My overall body of photographic artwork is titled “Photomancy,” which means, “to conjure with light”. As an artist, I utilize any tools available to best “conjure” light into artistic expression. I manipulate conventional photographic negatives of all sizes (both color and black & white), digital files, Xerox copies and transparencies, digital scans, pinhole cameras, pages from books, and any objects through which light can pass. I assemble my images as negatives on acetate (most times layering multiple sheets). To arrive at a final composite image I make contact prints on conventional black & white gelatin silver paper. Sometimes I scan the transparent constructions to capture a digital image. From these files I produce C-prints, gelatin silver, or ink jet prints. In the process I use no Photoshop to create the images.
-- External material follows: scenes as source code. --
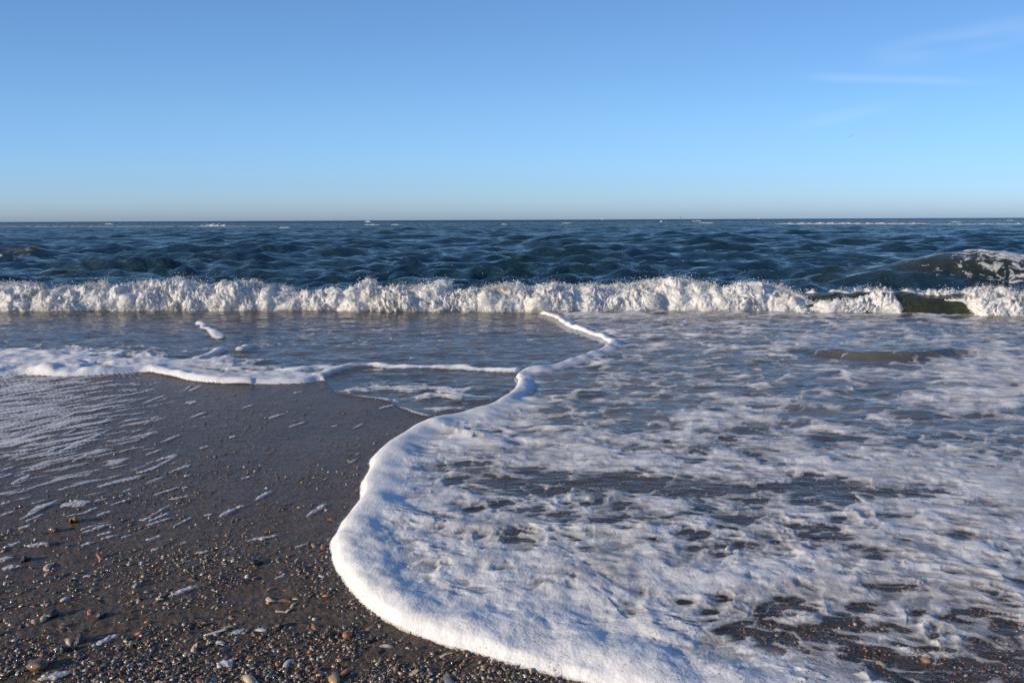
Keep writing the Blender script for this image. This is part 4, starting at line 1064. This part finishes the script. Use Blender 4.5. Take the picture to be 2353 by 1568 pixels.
def samp_sand(n):
    out = []; tot = 0
    while tot < n:
        m = n * 3
        px_ = rng.uniform(-120, 1500, m); py_ = 880 + 760 * rng.uniform(size=m) ** .70
        x, y = ray_at(px_, py_)
        clump = fbm2(x * 2.3, y * 3.2, 4, .6)
        d = .34 + .58 * sm(1000, 1540, py_) * (.35 + .65 * sm(150, 800, px_ + (py_ - 1400) * .8))
        d = d * np.clip(.42 + 2.3 * clump, .04, 1.7)
        ok = (rng.uniform(size=m) < d)
        x, y = x[ok], y[ok]; x, y = x[:n], y[:n]
        k2 = sdist(x, y, A, A_POLY) < -.0
        x, y = x[k2], y[k2]; out.append(np.stack([x, y, sand_z(x, y) + rng.uniform(-.001, .0035, len(x))], -1)); tot += len(x)
    return np.concatenate(out)[:n]
def samp_wash(n):
    m = n * 4; px_ = rng.uniform(850, 2500, m); py_ = rng.uniform(1040, 1630, m); x, y = ray_at(px_, py_)
    ok = (rng.uniform(size=m) < .6 + .4 * sm(1150, 1450, py_)) & (fbm2(x * 2, y * 2, 3) > -.25); x, y = x[ok][:n], y[ok][:n]
    k2 = sdist(x, y, A, A_POLY) > 0; x, y = x[k2], y[k2]; return np.stack([x, y, sand_z(x, y) + .001], -1)
fragments(31000, samp_sand, .0028, .024, 'shell_hash', 'countless broken shell fragments strewn over the dark sand')
fragments(22000, samp_wash, .004, .019, 'wash_gravel', 'shell gravel showing through gaps in the foam and water', np.array([1.25, 1.12, .92]))

# look-alikes that still share a description get their place in the row
_by = {}
for o in sc.objects:
    if o.parent is None and o.get('label') and o.get('group'): _by.setdefault(o['label'], []).append(o)
_ORD = ['leftmost', 'second from the left', 'third from the left', 'fourth from the left', 'fifth from the left', 'sixth from the left', 'seventh from the left', 'eighth from the left', 'ninth from the left', 'tenth from the left', 'eleventh from the left', 'twelfth from the left']
for lb, os_ in _by.items():
    if len(os_) < 2: continue
    os_.sort(key=lambda o: to_px(np.array(o.location.x), np.array(o.location.y), np.array(o.location.z))[0])
    for i_, o in enumerate(os_):
        o['label'] = lb + ', ' + ('rightmost' if i_ == len(os_) - 1 else _ORD[i_] if i_ < len(_ORD) else 'far along its row')
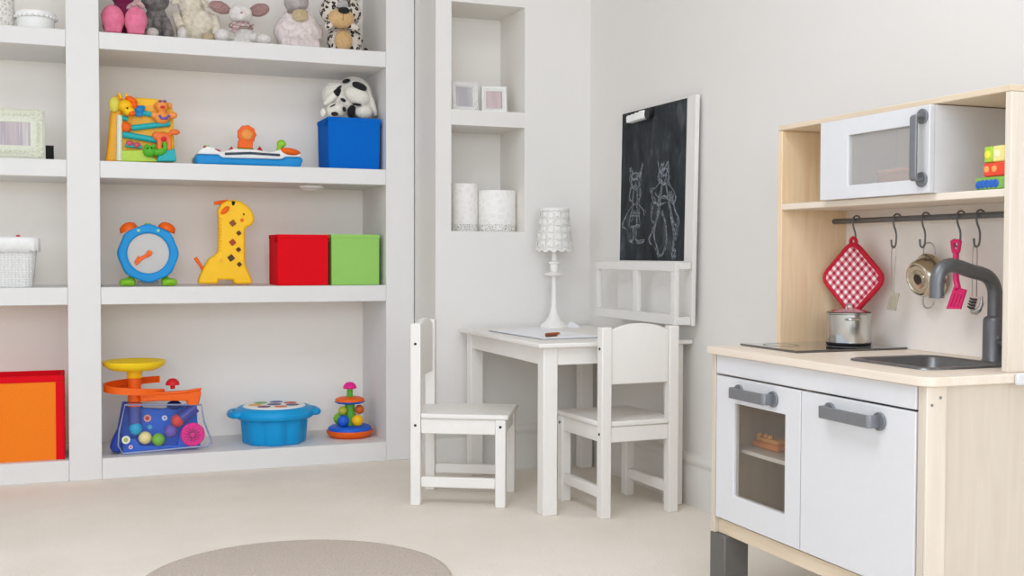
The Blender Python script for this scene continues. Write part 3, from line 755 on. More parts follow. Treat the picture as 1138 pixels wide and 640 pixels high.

Black & white has always been my preferred medium of artistic expression. Shades of black, grey, and white have the potential to express the entire range of human thought and feeling. A photograph’s brightest tones reveal the life of an image. Its middle grey tones commonly communicate the visual information in the work. And the dark tones lure us in to discover the mystery in the work. These three visual realms of content/meaning are important to any black and white image, but the prints in this body of work tend to be saturated with the dark values of mystery.
Photomancy is about juxtaposing images, striving to compose, to conjure a visually poetic landscape where unexpected relationships might point beyond the mundane. It’s an
artistic practice aimed at directing the attention toward something beyond conventional
perception. My goal is to uncover a creative potential that is meaning-full, transformative, and darkly mysterious…something giving form beyond the depths of two dimensions. In art, it can be the darkness that illuminates. If I can bring my own awareness into the murky shadows of images, then I might discover more about growing as an artist and as a human being.